4. A method according to claim 3 wherein said coupling the casting core further comprises coupling at least one frusto-conical rod to the print out region such that a first end of the frusto-conical rod is coupled to at least one of the leading edge path, the center path, and the trailing edge path, and a second end of the frusto-conical rod is coupled to the print out region.

5. A method according to claim 4 further comprises forming the first end to have a first diameter and the second end to have a second diameter wherein the first diameter is smaller than the second diameter.

6. An airfoil casting core for a turbine blade, said casting core comprising:

at least one of a leading edge path region, a center path region, and a trailing edge path region; and

a core print region attached to at least one of said leading edge path region, said center path region, and said trailing edge path region by at least one frusto-conical member comprising a first end having a first diameter, a second end having a second diameter, and a frusto-conically shaped sidewall extending continuously between the first end and the second end, said first diameter being different than said second diameter, said first end coupled to the casting core, said second end coupled to the print out region, such that said frusto-conical member facilitates structurally supporting the casting core.

7. An airfoil casting core according to claim 6 wherein said casting core comprises ceramic material.

8. An airfoil casting core according to claim 6 wherein at least one of said leading edge path region, said center path region, and said trailing edge path region defines a cooling chamber within said turbine blade.

9. An airfoil casting core according to claim 6 wherein said trailing edge path region comprises a plurality of fingers extending therefrom.

10. An airfoil casting core according to claim 9 wherein said plurality of fingers define a plurality of traveling edge slots within said blade.

11. An airfoil core according to claim 6 wherein said at least one frusto-conical member comprises a first end coupled to at least one of said leading edge path region, said center path region, and said trailing edge path region and a second end coupled to said print out region.

12. An airfoil core according to claim 11 wherein said first end has a first diameter smaller than a second diameter of said second end.

13. An airfoil core for casting an airfoil, said casting core comprising:

at least one of a leading edge path region, a center path region, and a trailing edge path region extending between a core tip and a core root; and

a print out region attached to at least one of said core tip and said core root by at least one frusto-conical rod comprising a first end having a first diameter, a second end having a second diameter, and a frusto-conically shaped sidewall extending continuously between the first end and the second end, said first diameter being different than said second diameter, said first end coupled to the casting core, said second end coupled to the print out region, such that said frusto-conical member facilitates structurally supporting the casting core.

14. An airfoil core according to claim 13 wherein said casting core comprises ceramic material.

15. An airfoil core according to claim 13 wherein at least one of said leading edge path region, said center path region, and said trailing edge path region defines a cooling chamber within said airfoil.

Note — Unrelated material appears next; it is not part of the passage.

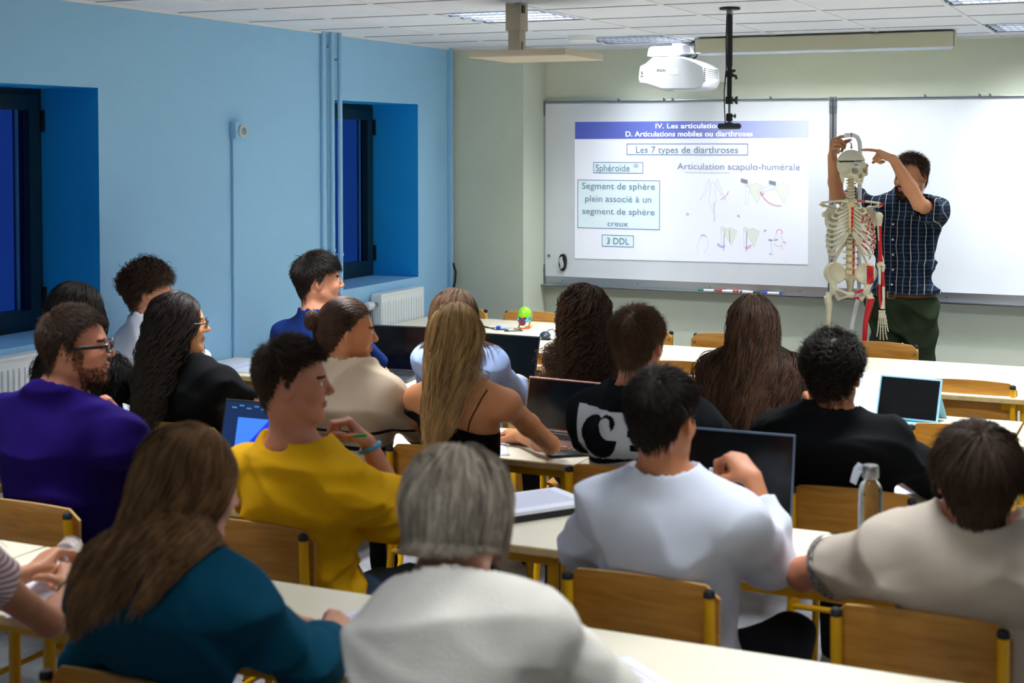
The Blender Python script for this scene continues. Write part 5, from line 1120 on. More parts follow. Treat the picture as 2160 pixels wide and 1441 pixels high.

16. An airfoil core according to claim 13 wherein said trailing edge path region comprises a plurality of fingers extending therefrom.

17. An airfoil core according to claim 16 wherein said plurality of fingers define a plurality of traveling edge slots within said airfoil.

18. An airfoil core according to claim 13 wherein said at least one frusto-conical rod comprises a first end coupled to at least one of said leading edge path region, said center path region, and said trailing edge path region and a second end coupled to said print out region.

19. An airfoil core according to claim 18 wherein said first end has a first diameter smaller than a second diameter of said second end.